Material:
- - -

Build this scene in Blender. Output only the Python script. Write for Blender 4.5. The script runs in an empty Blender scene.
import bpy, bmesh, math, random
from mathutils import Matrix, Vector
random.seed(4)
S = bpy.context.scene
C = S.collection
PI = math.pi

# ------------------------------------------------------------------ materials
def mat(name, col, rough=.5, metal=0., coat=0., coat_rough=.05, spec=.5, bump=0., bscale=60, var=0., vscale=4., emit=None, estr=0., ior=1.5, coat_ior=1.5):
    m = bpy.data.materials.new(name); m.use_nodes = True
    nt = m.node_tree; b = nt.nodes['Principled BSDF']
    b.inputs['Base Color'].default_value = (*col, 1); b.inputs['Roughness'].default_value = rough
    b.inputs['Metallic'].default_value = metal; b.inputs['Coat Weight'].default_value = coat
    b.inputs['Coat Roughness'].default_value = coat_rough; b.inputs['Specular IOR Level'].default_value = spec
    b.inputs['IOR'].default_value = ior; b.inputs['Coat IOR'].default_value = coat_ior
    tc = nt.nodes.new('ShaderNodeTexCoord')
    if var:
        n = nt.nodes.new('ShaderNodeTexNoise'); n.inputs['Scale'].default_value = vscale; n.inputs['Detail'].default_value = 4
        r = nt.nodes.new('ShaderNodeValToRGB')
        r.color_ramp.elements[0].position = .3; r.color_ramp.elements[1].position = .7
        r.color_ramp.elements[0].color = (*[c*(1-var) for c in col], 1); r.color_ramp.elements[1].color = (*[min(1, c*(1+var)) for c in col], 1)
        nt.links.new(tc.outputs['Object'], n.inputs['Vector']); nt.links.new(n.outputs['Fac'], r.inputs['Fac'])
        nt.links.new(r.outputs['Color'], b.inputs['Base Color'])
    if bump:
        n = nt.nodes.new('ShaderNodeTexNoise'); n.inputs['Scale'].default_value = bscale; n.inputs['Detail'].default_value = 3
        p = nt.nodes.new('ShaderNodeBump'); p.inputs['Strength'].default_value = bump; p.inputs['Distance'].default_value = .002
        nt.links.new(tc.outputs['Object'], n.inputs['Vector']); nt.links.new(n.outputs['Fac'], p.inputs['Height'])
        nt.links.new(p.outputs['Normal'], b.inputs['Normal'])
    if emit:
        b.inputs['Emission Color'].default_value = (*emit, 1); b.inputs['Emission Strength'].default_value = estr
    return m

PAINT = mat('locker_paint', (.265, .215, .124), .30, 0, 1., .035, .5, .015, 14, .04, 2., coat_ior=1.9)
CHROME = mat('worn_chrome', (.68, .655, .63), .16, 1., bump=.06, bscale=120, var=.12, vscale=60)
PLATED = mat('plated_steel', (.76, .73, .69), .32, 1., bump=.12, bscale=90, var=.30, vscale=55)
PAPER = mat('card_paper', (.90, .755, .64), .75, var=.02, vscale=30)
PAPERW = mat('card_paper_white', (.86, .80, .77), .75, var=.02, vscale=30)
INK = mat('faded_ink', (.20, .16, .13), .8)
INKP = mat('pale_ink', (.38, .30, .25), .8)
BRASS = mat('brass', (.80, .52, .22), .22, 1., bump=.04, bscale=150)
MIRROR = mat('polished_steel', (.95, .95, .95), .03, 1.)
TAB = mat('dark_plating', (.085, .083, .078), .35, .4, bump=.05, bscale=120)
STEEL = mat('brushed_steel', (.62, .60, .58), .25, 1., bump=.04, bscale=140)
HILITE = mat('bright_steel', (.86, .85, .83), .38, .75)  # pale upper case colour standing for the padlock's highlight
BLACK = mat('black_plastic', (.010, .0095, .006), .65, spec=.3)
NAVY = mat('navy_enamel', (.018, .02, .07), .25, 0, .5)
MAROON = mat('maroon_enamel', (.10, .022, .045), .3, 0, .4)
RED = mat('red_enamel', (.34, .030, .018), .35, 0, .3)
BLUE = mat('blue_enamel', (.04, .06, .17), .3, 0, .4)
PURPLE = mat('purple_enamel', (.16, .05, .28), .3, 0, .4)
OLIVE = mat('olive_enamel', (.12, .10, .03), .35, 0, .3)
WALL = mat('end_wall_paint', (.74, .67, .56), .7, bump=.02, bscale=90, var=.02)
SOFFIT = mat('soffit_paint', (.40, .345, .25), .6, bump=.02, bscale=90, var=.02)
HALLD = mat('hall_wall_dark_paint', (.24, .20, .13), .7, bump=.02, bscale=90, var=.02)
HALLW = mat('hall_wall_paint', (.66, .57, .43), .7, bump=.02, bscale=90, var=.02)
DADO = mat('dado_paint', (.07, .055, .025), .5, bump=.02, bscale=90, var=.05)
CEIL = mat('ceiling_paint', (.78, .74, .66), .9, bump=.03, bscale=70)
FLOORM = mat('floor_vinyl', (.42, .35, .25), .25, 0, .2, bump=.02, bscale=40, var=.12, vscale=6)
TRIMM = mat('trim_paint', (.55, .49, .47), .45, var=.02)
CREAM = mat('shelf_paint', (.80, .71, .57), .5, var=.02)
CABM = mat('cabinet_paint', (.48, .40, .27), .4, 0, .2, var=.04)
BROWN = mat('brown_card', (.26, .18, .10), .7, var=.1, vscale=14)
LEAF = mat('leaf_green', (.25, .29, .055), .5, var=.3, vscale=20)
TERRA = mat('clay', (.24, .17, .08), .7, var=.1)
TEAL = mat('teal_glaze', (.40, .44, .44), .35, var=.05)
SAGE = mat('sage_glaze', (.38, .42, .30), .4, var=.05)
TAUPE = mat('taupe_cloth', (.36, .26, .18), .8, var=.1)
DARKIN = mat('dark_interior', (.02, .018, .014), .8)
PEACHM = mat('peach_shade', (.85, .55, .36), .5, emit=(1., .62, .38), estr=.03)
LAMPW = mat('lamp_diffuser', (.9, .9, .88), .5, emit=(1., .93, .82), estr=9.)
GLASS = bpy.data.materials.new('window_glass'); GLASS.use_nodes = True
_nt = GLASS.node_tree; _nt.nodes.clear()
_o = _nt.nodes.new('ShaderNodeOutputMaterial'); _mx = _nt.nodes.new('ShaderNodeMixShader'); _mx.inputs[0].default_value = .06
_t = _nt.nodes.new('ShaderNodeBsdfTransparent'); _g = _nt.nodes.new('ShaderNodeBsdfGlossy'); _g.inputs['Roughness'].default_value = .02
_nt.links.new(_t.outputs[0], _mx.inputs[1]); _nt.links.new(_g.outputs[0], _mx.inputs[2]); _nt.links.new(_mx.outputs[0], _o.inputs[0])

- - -

Exercise instructions: All of the data needs to be reproduced exactly, with no line missing.

Reply:
Build this scene in Blender. Output only the Python script. Write for Blender 4.5. The script runs in an empty Blender scene.
import bpy, bmesh, math, random
from mathutils import Matrix, Vector
random.seed(4)
S = bpy.context.scene
C = S.collection
PI = math.pi

# ------------------------------------------------------------------ materials
def mat(name, col, rough=.5, metal=0., coat=0., coat_rough=.05, spec=.5, bump=0., bscale=60, var=0., vscale=4., emit=None, estr=0., ior=1.5, coat_ior=1.5):
    m = bpy.data.materials.new(name); m.use_nodes = True
    nt = m.node_tree; b = nt.nodes['Principled BSDF']
    b.inputs['Base Color'].default_value = (*col, 1); b.inputs['Roughness'].default_value = rough
    b.inputs['Metallic'].default_value = metal; b.inputs['Coat Weight'].default_value = coat
    b.inputs['Coat Roughness'].default_value = coat_rough; b.inputs['Specular IOR Level'].default_value = spec
    b.inputs['IOR'].default_value = ior; b.inputs['Coat IOR'].default_value = coat_ior
    tc = nt.nodes.new('ShaderNodeTexCoord')
    if var:
        n = nt.nodes.new('ShaderNodeTexNoise'); n.inputs['Scale'].default_value = vscale; n.inputs['Detail'].default_value = 4
        r = nt.nodes.new('ShaderNodeValToRGB')
        r.color_ramp.elements[0].position = .3; r.color_ramp.elements[1].position = .7
        r.color_ramp.elements[0].color = (*[c*(1-var) for c in col], 1); r.color_ramp.elements[1].color = (*[min(1, c*(1+var)) for c in col], 1)
        nt.links.new(tc.outputs['Object'], n.inputs['Vector']); nt.links.new(n.outputs['Fac'], r.inputs['Fac'])
        nt.links.new(r.outputs['Color'], b.inputs['Base Color'])
    if bump:
        n = nt.nodes.new('ShaderNodeTexNoise'); n.inputs['Scale'].default_value = bscale; n.inputs['Detail'].default_value = 3
        p = nt.nodes.new('ShaderNodeBump'); p.inputs['Strength'].default_value = bump; p.inputs['Distance'].default_value = .002
        nt.links.new(tc.outputs['Object'], n.inputs['Vector']); nt.links.new(n.outputs['Fac'], p.inputs['Height'])
        nt.links.new(p.outputs['Normal'], b.inputs['Normal'])
    if emit:
        b.inputs['Emission Color'].default_value = (*emit, 1); b.inputs['Emission Strength'].default_value = estr
    return m

PAINT = mat('locker_paint', (.265, .215, .124), .30, 0, 1., .035, .5, .015, 14, .04, 2., coat_ior=1.9)
CHROME = mat('worn_chrome', (.68, .655, .63), .16, 1., bump=.06, bscale=120, var=.12, vscale=60)
PLATED = mat('plated_steel', (.76, .73, .69), .32, 1., bump=.12, bscale=90, var=.30, vscale=55)
PAPER = mat('card_paper', (.90, .755, .64), .75, var=.02, vscale=30)
PAPERW = mat('card_paper_white', (.86, .80, .77), .75, var=.02, vscale=30)
INK = mat('faded_ink', (.20, .16, .13), .8)
INKP = mat('pale_ink', (.38, .30, .25), .8)
BRASS = mat('brass', (.80, .52, .22), .22, 1., bump=.04, bscale=150)
MIRROR = mat('polished_steel', (.95, .95, .95), .03, 1.)
TAB = mat('dark_plating', (.085, .083, .078), .35, .4, bump=.05, bscale=120)
STEEL = mat('brushed_steel', (.62, .60, .58), .25, 1., bump=.04, bscale=140)
HILITE = mat('bright_steel', (.86, .85, .83), .38, .75)  # pale upper case colour standing for the padlock's highlight
BLACK = mat('black_plastic', (.010, .0095, .006), .65, spec=.3)
NAVY = mat('navy_enamel', (.018, .02, .07), .25, 0, .5)
MAROON = mat('maroon_enamel', (.10, .022, .045), .3, 0, .4)
RED = mat('red_enamel', (.34, .030, .018), .35, 0, .3)
BLUE = mat('blue_enamel', (.04, .06, .17), .3, 0, .4)
PURPLE = mat('purple_enamel', (.16, .05, .28), .3, 0, .4)
OLIVE = mat('olive_enamel', (.12, .10, .03), .35, 0, .3)
WALL = mat('end_wall_paint', (.74, .67, .56), .7, bump=.02, bscale=90, var=.02)
SOFFIT = mat('soffit_paint', (.40, .345, .25), .6, bump=.02, bscale=90, var=.02)
HALLD = mat('hall_wall_dark_paint', (.24, .20, .13), .7, bump=.02, bscale=90, var=.02)
HALLW = mat('hall_wall_paint', (.66, .57, .43), .7, bump=.02, bscale=90, var=.02)
DADO = mat('dado_paint', (.07, .055, .025), .5, bump=.02, bscale=90, var=.05)
CEIL = mat('ceiling_paint', (.78, .74, .66), .9, bump=.03, bscale=70)
FLOORM = mat('floor_vinyl', (.42, .35, .25), .25, 0, .2, bump=.02, bscale=40, var=.12, vscale=6)
TRIMM = mat('trim_paint', (.55, .49, .47), .45, var=.02)
CREAM = mat('shelf_paint', (.80, .71, .57), .5, var=.02)
CABM = mat('cabinet_paint', (.48, .40, .27), .4, 0, .2, var=.04)
BROWN = mat('brown_card', (.26, .18, .10), .7, var=.1, vscale=14)
LEAF = mat('leaf_green', (.25, .29, .055), .5, var=.3, vscale=20)
TERRA = mat('clay', (.24, .17, .08), .7, var=.1)
TEAL = mat('teal_glaze', (.40, .44, .44), .35, var=.05)
SAGE = mat('sage_glaze', (.38, .42, .30), .4, var=.05)
TAUPE = mat('taupe_cloth', (.36, .26, .18), .8, var=.1)
DARKIN = mat('dark_interior', (.02, .018, .014), .8)
PEACHM = mat('peach_shade', (.85, .55, .36), .5, emit=(1., .62, .38), estr=.03)
LAMPW = mat('lamp_diffuser', (.9, .9, .88), .5, emit=(1., .93, .82), estr=9.)
GLASS = bpy.data.materials.new('window_glass'); GLASS.use_nodes = True
_nt = GLASS.node_tree; _nt.nodes.clear()
_o = _nt.nodes.new('ShaderNodeOutputMaterial'); _mx = _nt.nodes.new('ShaderNodeMixShader'); _mx.inputs[0].default_value = .06
_t = _nt.nodes.new('ShaderNodeBsdfTransparent'); _g = _nt.nodes.new('ShaderNodeBsdfGlossy'); _g.inputs['Roughness'].default_value = .02
_nt.links.new(_t.outputs[0], _mx.inputs[1]); _nt.links.new(_g.outputs[0], _mx.inputs[2]); _nt.links.new(_mx.outputs[0], _o.inputs[0])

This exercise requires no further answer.